■ **Information shown**
------------------------

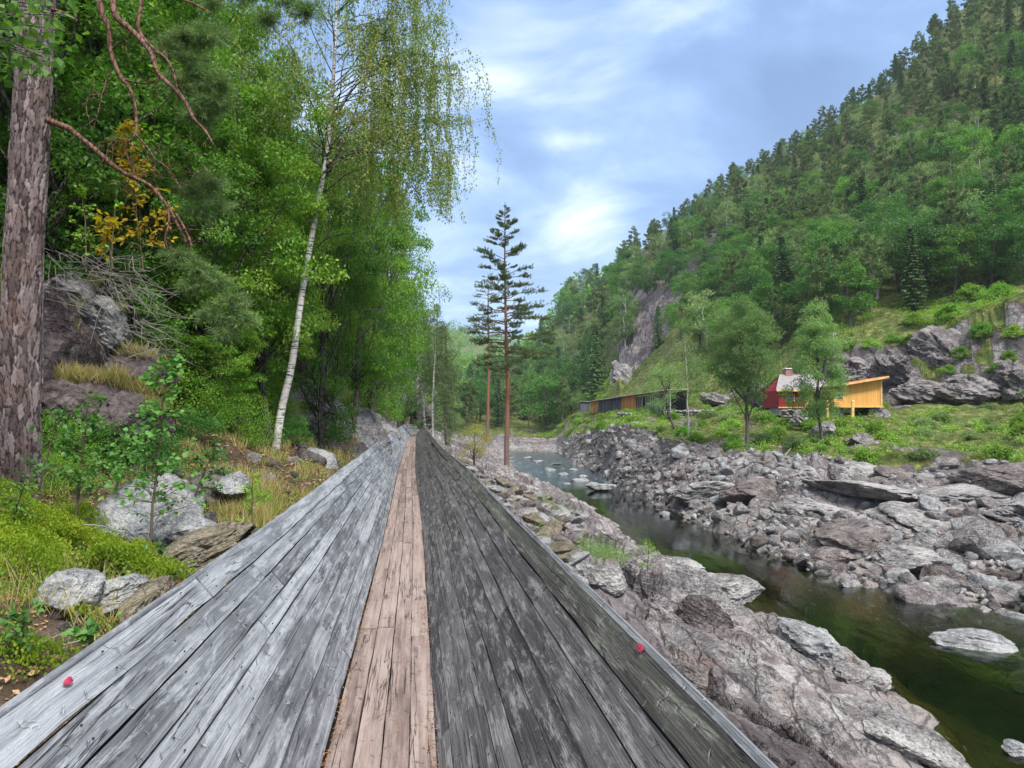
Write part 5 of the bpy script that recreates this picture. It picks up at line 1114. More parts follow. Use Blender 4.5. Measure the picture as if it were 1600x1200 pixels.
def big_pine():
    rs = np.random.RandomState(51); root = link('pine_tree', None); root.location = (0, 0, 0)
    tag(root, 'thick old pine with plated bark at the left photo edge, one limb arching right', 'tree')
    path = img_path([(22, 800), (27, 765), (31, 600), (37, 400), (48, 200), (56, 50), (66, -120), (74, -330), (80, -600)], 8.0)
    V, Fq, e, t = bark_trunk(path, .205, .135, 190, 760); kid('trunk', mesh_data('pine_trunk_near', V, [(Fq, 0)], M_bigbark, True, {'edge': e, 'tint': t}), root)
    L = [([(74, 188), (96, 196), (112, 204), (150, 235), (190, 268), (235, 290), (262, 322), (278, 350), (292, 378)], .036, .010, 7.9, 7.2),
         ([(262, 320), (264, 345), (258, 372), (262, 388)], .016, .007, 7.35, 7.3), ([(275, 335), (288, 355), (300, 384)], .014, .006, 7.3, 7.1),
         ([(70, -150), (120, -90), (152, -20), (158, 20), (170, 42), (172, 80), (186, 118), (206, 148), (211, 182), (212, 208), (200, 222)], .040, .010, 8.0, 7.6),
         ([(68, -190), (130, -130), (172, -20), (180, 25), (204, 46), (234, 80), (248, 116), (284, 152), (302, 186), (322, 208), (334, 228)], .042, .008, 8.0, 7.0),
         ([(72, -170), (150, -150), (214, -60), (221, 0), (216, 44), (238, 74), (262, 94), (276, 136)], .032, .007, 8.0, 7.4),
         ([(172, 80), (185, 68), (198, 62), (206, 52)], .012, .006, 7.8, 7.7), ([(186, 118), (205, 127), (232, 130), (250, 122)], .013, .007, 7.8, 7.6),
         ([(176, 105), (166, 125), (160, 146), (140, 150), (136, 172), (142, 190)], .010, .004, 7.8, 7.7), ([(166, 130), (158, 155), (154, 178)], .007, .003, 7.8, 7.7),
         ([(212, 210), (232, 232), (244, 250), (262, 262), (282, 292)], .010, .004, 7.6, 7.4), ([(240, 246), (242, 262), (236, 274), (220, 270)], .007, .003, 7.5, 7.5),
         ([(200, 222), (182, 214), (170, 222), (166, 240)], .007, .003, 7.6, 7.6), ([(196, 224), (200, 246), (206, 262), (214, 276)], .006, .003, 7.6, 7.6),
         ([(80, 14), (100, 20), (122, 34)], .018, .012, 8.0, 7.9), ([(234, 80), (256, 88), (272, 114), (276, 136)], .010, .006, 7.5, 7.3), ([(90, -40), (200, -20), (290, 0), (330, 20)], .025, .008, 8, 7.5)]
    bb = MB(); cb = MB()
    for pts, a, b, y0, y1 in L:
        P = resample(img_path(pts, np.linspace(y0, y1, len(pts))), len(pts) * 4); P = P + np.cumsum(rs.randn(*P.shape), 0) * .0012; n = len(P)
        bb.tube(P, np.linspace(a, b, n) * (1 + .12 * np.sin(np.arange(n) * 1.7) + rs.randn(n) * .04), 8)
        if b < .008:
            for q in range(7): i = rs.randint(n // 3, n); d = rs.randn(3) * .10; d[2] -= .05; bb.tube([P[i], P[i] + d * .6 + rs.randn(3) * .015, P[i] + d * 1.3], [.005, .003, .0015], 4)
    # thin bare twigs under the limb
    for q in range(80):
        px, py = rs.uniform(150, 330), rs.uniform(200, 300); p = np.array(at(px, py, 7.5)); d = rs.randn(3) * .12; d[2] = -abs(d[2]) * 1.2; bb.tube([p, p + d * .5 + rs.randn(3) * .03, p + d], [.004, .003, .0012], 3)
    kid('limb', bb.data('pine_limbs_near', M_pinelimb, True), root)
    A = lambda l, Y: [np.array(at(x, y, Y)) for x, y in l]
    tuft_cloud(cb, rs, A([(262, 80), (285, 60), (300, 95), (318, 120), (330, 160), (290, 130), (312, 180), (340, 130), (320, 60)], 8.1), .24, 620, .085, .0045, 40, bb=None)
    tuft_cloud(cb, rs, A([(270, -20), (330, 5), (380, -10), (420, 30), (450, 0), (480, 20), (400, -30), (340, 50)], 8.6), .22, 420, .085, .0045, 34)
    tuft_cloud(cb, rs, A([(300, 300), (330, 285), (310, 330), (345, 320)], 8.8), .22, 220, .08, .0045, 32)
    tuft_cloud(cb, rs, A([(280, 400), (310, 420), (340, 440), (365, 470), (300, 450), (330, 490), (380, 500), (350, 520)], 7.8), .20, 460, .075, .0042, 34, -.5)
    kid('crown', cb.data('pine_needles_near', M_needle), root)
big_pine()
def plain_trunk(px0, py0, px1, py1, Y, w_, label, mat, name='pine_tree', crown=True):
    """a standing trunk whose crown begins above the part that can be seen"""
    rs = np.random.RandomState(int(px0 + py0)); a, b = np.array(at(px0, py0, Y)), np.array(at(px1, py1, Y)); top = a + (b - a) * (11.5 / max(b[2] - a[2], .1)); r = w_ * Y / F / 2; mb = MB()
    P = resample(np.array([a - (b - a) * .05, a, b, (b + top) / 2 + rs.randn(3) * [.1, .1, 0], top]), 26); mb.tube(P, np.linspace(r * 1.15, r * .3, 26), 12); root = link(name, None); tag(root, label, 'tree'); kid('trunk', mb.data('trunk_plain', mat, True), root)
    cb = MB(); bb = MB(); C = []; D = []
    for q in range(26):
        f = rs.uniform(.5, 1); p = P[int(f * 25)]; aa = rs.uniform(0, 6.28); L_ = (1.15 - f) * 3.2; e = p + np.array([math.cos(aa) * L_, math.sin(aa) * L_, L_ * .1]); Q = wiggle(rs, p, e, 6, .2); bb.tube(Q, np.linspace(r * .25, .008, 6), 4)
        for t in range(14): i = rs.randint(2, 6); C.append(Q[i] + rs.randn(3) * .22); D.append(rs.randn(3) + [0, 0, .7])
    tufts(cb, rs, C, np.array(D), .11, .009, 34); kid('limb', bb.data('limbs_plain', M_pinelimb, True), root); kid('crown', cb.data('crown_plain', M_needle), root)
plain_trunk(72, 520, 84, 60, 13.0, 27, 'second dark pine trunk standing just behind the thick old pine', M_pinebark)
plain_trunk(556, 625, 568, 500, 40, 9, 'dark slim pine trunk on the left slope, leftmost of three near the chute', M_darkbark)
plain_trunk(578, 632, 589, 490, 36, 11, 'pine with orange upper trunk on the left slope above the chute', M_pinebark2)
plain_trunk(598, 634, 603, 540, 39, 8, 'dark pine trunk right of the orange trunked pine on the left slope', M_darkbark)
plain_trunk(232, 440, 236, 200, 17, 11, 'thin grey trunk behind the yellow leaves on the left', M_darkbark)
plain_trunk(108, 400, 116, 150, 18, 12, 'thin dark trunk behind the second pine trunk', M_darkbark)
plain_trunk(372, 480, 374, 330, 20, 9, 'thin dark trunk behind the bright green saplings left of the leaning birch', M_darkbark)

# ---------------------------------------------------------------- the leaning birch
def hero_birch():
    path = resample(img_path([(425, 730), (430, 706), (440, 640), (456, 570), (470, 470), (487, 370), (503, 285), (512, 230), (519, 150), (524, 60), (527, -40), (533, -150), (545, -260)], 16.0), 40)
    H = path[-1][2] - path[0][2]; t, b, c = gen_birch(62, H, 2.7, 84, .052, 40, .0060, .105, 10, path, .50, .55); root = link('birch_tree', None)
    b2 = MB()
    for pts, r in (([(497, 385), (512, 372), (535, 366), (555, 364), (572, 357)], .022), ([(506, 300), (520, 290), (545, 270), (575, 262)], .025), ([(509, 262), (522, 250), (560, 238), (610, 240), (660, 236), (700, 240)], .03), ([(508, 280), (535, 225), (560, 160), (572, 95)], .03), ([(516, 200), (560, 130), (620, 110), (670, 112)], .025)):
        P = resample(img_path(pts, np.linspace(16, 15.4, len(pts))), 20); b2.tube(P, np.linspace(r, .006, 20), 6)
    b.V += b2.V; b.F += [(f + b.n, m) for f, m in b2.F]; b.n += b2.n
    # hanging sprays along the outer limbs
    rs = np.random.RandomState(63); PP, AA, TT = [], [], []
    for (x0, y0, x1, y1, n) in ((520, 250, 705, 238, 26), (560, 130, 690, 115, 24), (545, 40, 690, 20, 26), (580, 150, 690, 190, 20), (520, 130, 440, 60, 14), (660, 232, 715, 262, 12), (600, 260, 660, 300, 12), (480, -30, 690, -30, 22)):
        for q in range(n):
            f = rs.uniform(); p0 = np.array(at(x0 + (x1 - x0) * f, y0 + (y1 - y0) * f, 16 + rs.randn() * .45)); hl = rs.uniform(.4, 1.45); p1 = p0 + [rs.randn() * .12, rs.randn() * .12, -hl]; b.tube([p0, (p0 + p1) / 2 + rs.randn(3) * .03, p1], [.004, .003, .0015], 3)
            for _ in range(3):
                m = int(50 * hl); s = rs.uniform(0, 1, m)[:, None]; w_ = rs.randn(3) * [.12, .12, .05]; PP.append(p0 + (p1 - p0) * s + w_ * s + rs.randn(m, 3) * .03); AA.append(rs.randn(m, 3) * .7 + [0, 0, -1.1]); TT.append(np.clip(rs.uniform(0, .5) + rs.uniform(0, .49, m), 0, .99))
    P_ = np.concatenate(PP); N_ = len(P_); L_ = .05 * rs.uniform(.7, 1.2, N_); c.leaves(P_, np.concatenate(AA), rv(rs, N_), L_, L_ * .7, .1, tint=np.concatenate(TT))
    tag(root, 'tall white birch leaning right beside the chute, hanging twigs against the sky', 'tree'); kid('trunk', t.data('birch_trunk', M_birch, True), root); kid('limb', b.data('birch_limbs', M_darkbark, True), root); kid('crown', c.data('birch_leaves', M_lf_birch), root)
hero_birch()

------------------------

■ **Given instruction**
Gather all lines from the listing above in which "part" occurs.

■ **Complete response**
Write part 5 of the bpy script that recreates this picture. It picks up at line 1114. More parts follow. Use Blender 4.5. Measure the picture as if it were 1600x1200 pixels.
    """a standing trunk whose crown begins above the part that can be seen"""